Probing the dynamical and X-ray mass proxies of the cluster of galaxies Abell S1101^⋆

¹ Leibniz-Institut für Astrophysik Potsdam (AIP), An der Sternwarte 16, 14482 Potsdam, Germany
e-mail: arabitz@aip.de
² Argelander-Institut für Astronomie, Auf dem Hügel 71, 53121 Bonn, Germany
³ Department for Astrophysics University of Vienna, Türkenschanzstr. 17, 1180 Vienna, Austria
⁴ Max-Planck-Institut für extraterrestrische Physik, Giessenbachstr. 1, 85748 Garching, Germany

Received: 2 June 2016
Accepted: 23 August 2016

Abstract

Context. The galaxy cluster Abell S1101 (S1101 hereafter) deviates significantly from the X-ray luminosity versus velocity dispersion relation (L−σ) of galaxy clusters in our previous study. Given reliable X-ray luminosity measurement combining XMM-Newton and ROSAT, this could most likely be caused by the bias in the velocity dispersion due to interlopers and low member statistic in the previous sample of member galaxies, which was solely based on 20 galaxy redshifts drawn from the literature.

Aims. We intend to increase the galaxy member statistics to perform precision measurements of the velocity dispersion and dynamical mass of S1101. We aim for a detailed substructure and dynamical state characterization of this cluster, and a comparison of mass estimates derived from (i) the velocity dispersion (M_vir), (ii) the caustic mass computation (M_caustic), and (iii) mass proxies from X-ray observations and the Sunyaev-Zel’dovich (SZ) effect.

Methods.
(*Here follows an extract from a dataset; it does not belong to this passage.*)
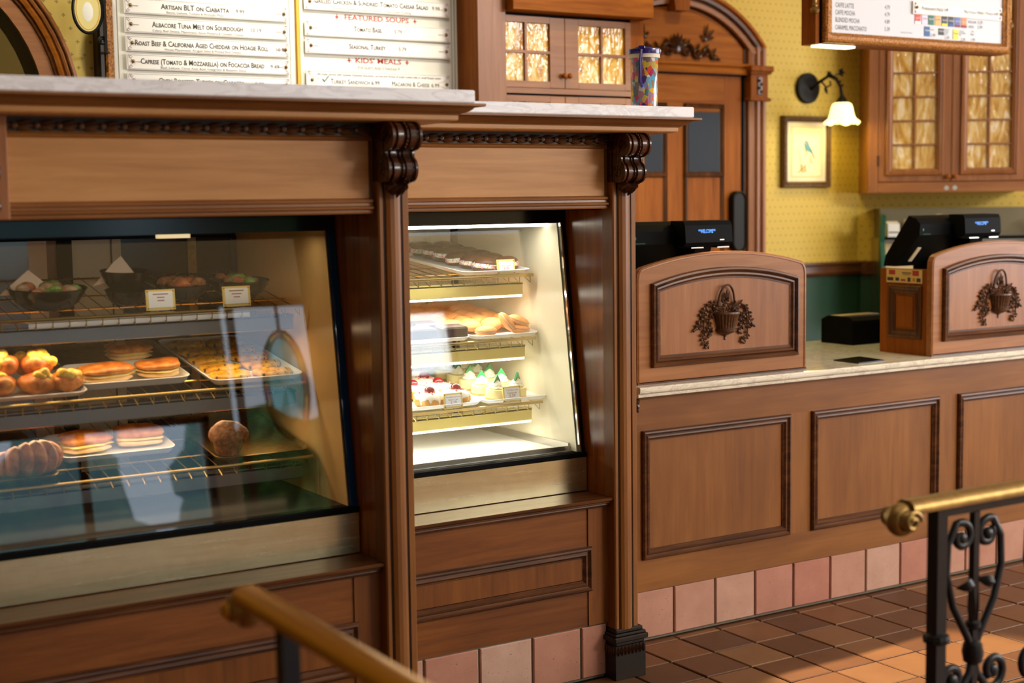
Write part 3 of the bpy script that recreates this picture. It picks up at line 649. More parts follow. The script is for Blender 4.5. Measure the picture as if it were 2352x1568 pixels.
    fs.append((0, 1, 2)); m.add(vs, fs)
    m.box(xt, px1-.04, dy-.215, dy+.75, 1.898, 1.931)
    return t, m
t2, sl2 = display_counter('brown wooden display counter framing the brightly lit pastry case', -1.40, -.472, -.376, 0.0, xt=-1.252,
                tiles=[-1.40, -1.190, -.985, -.780, -.583, -.474], panels=[(-1.40, -.540)])
tag(sl2.build('marble_shelf', 'marble'), 'white marble shelf carrying the purple lidded tumbler', 'shelf')
t1, sl1 = display_counter('brown wooden display counter framing the dim sandwich case', -2.80, -1.518, -1.424, -.357,
                tiles=[-2.80, -2.60, -2.40, -2.20, -2.0, -1.8, -1.60, -1.520], panels=[(-2.80, -1.586)])
tag(sl1.build('marble_shelf', 'marble'), 'blue white marble shelf end to end above the sandwich case', 'shelf')
# corner post with scroll ornament at the left end of the sandwich counter
m = MB(); m.box(-2.80, -2.490, -.357-.238, -.357-.21, 1.603, 1.852, .003); po = m.build('corner_post', 'wood_rose_z', t1)
m = MB(); yy = -.357-.243
m.tube([(-2.545+.018*math.cos(a)*(1-a/9)-.01, yy, 1.70+.03*math.sin(a)*(1-a/9)) for a in [i*.4-1.6 for i in range(18)]], .006, 6)
m.tube([(-2.535, yy, 1.79), (-2.52, yy, 1.77), (-2.538, yy, 1.745), (-2.54, yy, 1.72)], [.003, .008, .007, .005], 6)
m.leaf((-2.53, yy, 1.68), (-2.51, yy, 1.73), .02, .008); m.leaf((-2.54, yy, 1.675), (-2.515, yy, 1.64), .02, .008); m.ball((-2.520, yy, 1.635), .010, .006, .012)
m.leaf((-2.55, yy, 1.80), (-2.53, yy, 1.83), .014, .006)
m.build('scroll_ornament', 'wood_carved', po, True)
plain('dark_pan', lin(40, 40, 46), 0.4)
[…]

We carried out new optical spectroscopic observations of the galaxies in this cluster field with VIMOS, obtaining a sample of ~60 member galaxies for S1101. We revised the cluster redshift and velocity dispersion measurements based on this sample and also applied the Dressler-Shectman substructure test.

Results. The completeness of cluster members within r₂₀₀ was significantly improved for this cluster. Tests for dynamical substructure do not show evidence of major disturbances or merging activities in S1101. We find good agreement between the dynamical cluster mass measurements and X-ray mass estimates, which confirms the relaxed state of the cluster displayed in the 2D substructure test. The SZ mass proxy is slightly higher than the other estimates. The updated measurement of σ erased the deviation of S1101 in the L−σ relation. We also noticed a background structure in the cluster field of S1101. This structure is a galaxy group that is very close to the cluster S1101 in projection but at almost twice its redshift. However the mass of this structure is too low to significantly bias the observed bolometric X-ray luminosity of S1101. Hence, we can conclude that the deviation of S1101 in the L−σ relation in our previous study can be explained by low member statistics and galaxy interlopers, which are known to introduce biases in the estimated velocity dispersion.